Let $f: \mathbb{C} \rightarrow \mathbb{C}$ be entire such that for any $z \in \mathbb{C}$, $|f(z)| \leq 1 + |\Im(z)|$. Is $f$ constant?

I think it is linear and non-constant: For $a_{n}$ the $n$-th coefficient in the power series of $f$ about the origin [and $C_{R} := \partial D(0, R)$], we have

$$|a_{n}| \leq \frac{1}{2\pi} \int_{C_{R}} \frac{1 + |\Im(z)|}{|z|^{n+1}} dz \leq \frac{1}{2\pi} \int_{0}^{2\pi} R \cdot \frac{1 + R|\sin t|}{R^{n+1}} dt = \frac{1}{R^{n}} + \frac{2}{\pi R^{n-1}}.$$

Letting $R \rightarrow \infty$, $|a_{n}|$ will be $0$ when $n > 1$. Since I've only bounded above, I can't say anything about $a_{1}$. On the other hand, I can't find an example of a non-constant $f$ satisfying the hypothesis.

Answer 1

$$ |f(z)| \leq 1 + |\Im(z)| \le 1 + |z| $$ implies that $f$ is (at most) linear, i.e. $$ f(z) = a_0 + a_1 z $$ with complex constants $a_0, a_1$. Now choose $z = x \in\Bbb R$ with $x\to \infty$ to conclude that $a_1=0$ and $f$ is constant.

Answer 2

One general tool that applies to such situations is the Phragmen–Lindelöf theorem, which extends the maximum modulus principle to unbounded domains as long as the function in question doesn't grow too fast.

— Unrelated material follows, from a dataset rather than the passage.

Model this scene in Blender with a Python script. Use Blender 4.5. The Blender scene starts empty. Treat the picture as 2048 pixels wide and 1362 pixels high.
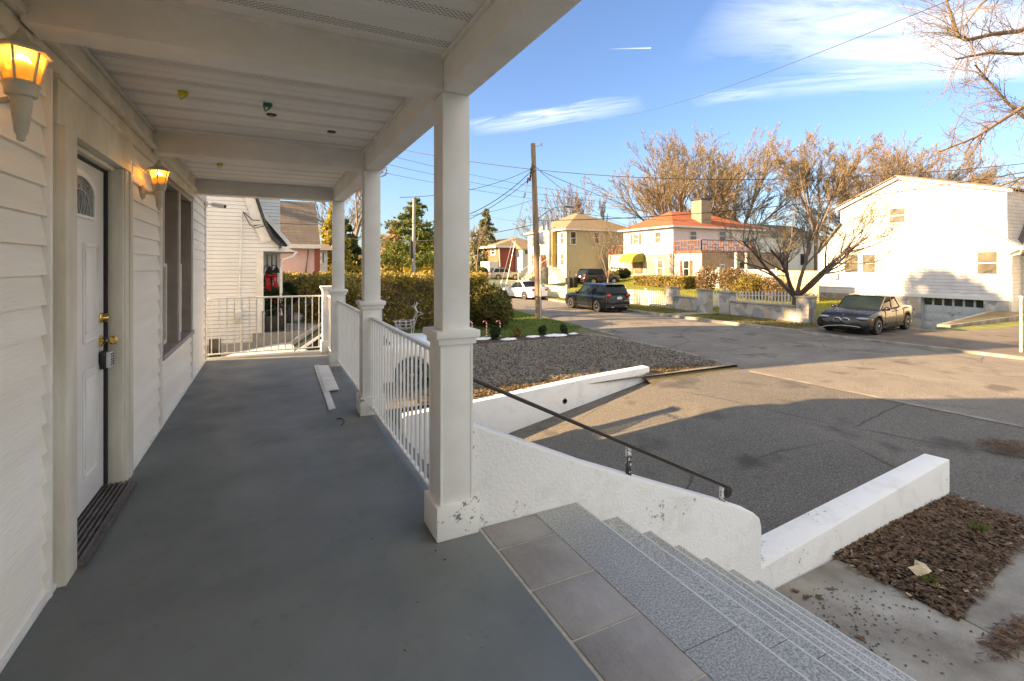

In this case, we have $|f(z)| \le 1$ on the boundary of the upper half plane (namely the real axis), and the growth bound is easily enough to apply Phragmen–Lindelöf, whereby $|f(z)| \le 1$ on the entire upper half plane. The same applies to the lower half plane, and so $|f(z)|\le1$ everywhere, hence is constant.